At the center of it all, Lyrics bounced around, never satisfied with the energy level in the house. A consummate showman, his mugging and exhortation turned a sleepy Tuesday evening into the best night of the week.

But the real lesson that Lyrics brought to the stage was unstated in any of his lyrics: Real hip-hop is made by entrepreneurs. Like his Oakland neighbors the Hieroglyphics and his label mates Blackalicious, Lyrics shows that if you want to make groundbreaking hip-hop you have to do it yourself, even if you are stuck in a "hip-hop desert" like Davis.

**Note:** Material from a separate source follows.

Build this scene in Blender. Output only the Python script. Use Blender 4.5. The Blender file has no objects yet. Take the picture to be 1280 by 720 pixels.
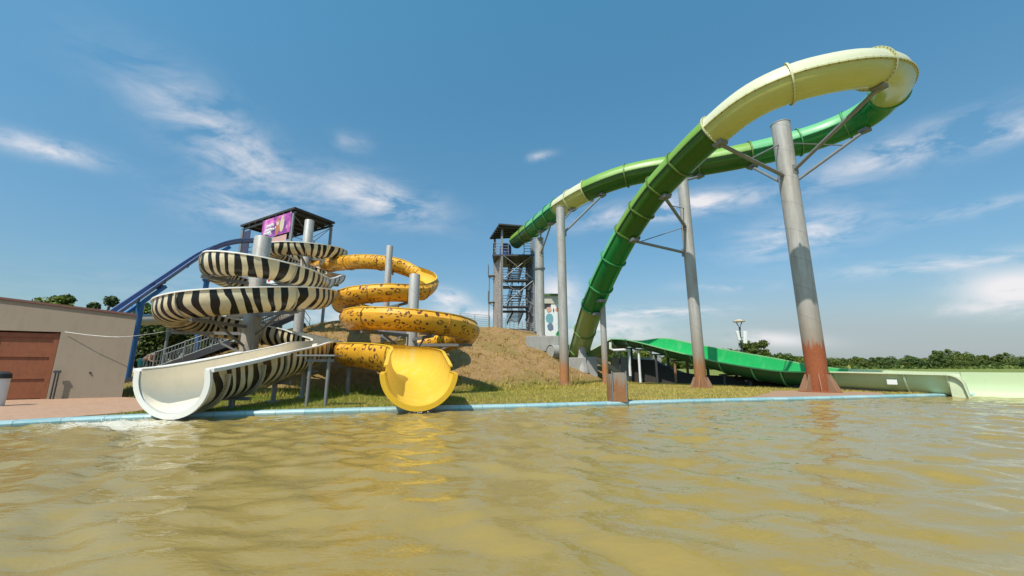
import bpy, math, random
import numpy as np
from mathutils import Vector, Matrix

random.seed(7)
RNG = np.random.default_rng(11)
SC = bpy.context.scene
COL = SC.collection
PI = math.pi

# ------------------------------------------------------------------ camera
FPX, CAMZ, PITCH = 496.0, 1.0, math.atan(0.2016)
CT, ST = math.cos(PITCH), math.sin(PITCH)

def ray(px, py):
    u, v = (px - 640.0) / FPX, (360.0 - py) / FPX
    return Vector((u, CT - v * ST, ST + v * CT))

def at(px, py, Y):
    d = ray(px, py)
    return Vector((d.x / d.y * Y, Y, CAMZ + d.z / d.y * Y))

cam = bpy.data.cameras.new('camera')
cam.sensor_width = 36.0
cam.lens = 36.0 * FPX / 1280.0
cam.clip_start, cam.clip_end = 0.05, 6000
camo = bpy.data.objects.new('camera', cam)
camo.location = (0, 0, CAMZ)
camo.rotation_euler = (PI / 2 + PITCH, 0, 0)
COL.objects.link(camo)
SC.camera = camo

# ------------------------------------------------------------------ materials
def nn(nt, t, **kw):
    n = nt.nodes.new(t)
    for k, v in kw.items():
        if hasattr(n, k):
            setattr(n, k, v)
        else:
            n.inputs[k].default_value = v
    return n

def math_node(nt, op, a, b=None, c=None, clamp=False):
    n = nt.nodes.new('ShaderNodeMath')
    n.operation = op
    n.use_clamp = clamp
    for i, x in enumerate((a, b, c)):
        if x is None:
            continue
        if isinstance(x, (int, float)):
            n.inputs[i].default_value = x
        else:
            nt.links.new(x, n.inputs[i])
    return n.outputs[0]

def mix_col(nt, fac, a, b, mode='MIX'):
    n = nt.nodes.new('ShaderNodeMix')
    n.data_type = 'RGBA'
    n.blend_type = mode
    for sock, x in ((n.inputs[0], fac), (n.inputs[6], a), (n.inputs[7], b)):
        if isinstance(x, (int, float)):
            sock.default_value = x
        elif isinstance(x, (tuple, list)):
            sock.default_value = (x[0], x[1], x[2], 1)
        else:
            nt.links.new(x, sock)
    return n.outputs[2]

def ramp(nt, fac, stops):
    n = nt.nodes.new('ShaderNodeValToRGB')
    el = n.color_ramp.elements
    while len(el) < len(stops):
        el.new(0.5)
    for e, (p, c) in zip(el, stops):
        e.position = p
        e.color = (c[0], c[1], c[2], 1) if isinstance(c, (tuple, list)) else (c, c, c, 1)
    nt.links.new(fac, n.inputs[0])
    return n.outputs[0]

def new_mat(name, rough=0.5, metallic=0.0, spec=0.5):
    m = bpy.data.materials.new(name)
    m.use_nodes = True
    nt = m.node_tree
    b = nt.nodes['Principled BSDF']
    b.inputs['Roughness'].default_value = rough
    b.inputs['Metallic'].default_value = metallic
    b.inputs['Specular IOR Level'].default_value = spec
    return m, nt, b

def noise(nt, vec, scale, detail=4, rough=0.6, dist=0.0):
    n = nt.nodes.new('ShaderNodeTexNoise')
    n.inputs['Scale'].default_value = scale
    n.inputs['Detail'].default_value = detail
    n.inputs['Roughness'].default_value = rough
    n.inputs['Distortion'].default_value = dist
    if vec is not None:
        nt.links.new(vec, n.inputs['Vector'])
    return n

def obj_co(nt):
    return nt.nodes.new('ShaderNodeTexCoord').outputs['Object']

def geo_pos(nt):
    return nt.nodes.new('ShaderNodeNewGeometry').outputs['Position']

def mapping(nt, vec, scale=(1, 1, 1), loc=(0, 0, 0), rot=(0, 0, 0)):
    n = nt.nodes.new('ShaderNodeMapping')
    n.inputs['Scale'].default_value = scale
    n.inputs['Location'].default_value = loc
    n.inputs['Rotation'].default_value = rot
    nt.links.new(vec, n.inputs['Vector'])
    return n.outputs[0]

def bump(nt, b, height, strength=0.3, dist=0.02):
    n = nt.nodes.new('ShaderNodeBump')
    n.inputs['Strength'].default_value = strength
    n.inputs['Distance'].default_value = dist
    nt.links.new(height, n.inputs['Height'])
    nt.links.new(n.outputs[0], b.inputs['Normal'])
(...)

On that tip, a number of Santa Cruz MCs and DJs are gathering at Surf Bowl on the evening of Dec. 9 to present an evening of local hip-hop. Proe, whose latest record, Perfect, matches anything put out on a major label for pure quality and replay value, will perform with the reunited members of the Moonies and Sayre from the Lost and Found Generation.

The Moonies, whose music revels in the kind of observational humor that got everyone excited about Seinfeld, are a phenomenally tight crew whose local legacy stretches back most of the last decade. An equal opportunity groove juggernaut, the Moonies are accessible without being simplistic. As crew member Rob Rush once told Metro Santa Cruz, "Your mom gets down at our shows."

SCAP, the Blue and You

The Blue Lagoon in recent months has become the nexus of the local music scene on South Pacific Avenue. All props aside for the hard work that people at the Attic have done, it's the Blue that welcomes at least six local bands a week to their stage—from established acts like the Chop Tops and the New Thrill Parade to newer ones like El Sonido and Splitting Seconds. The Blue's backroom is a cozy little cavern of rock wrapped in a great big gothic package—and it rules.

Now the Blue is uniting a significant portion of the local talent this coming Sunday, Dec. 4, in support of the Santa Cruz AIDS Project (SCAP). New Type, Sean Kennedy, Mule Train, Oliver Brown and the Dark Town Rounders will all play to raise funds so that SCAP can continue to provide outreach services, prevention information and HIV/AIDS education. Every dollar counts in the global fight against the epidemic, so show up at 8pm, drop a few bucks in SCAP's hat and enjoy the talents of these local acts.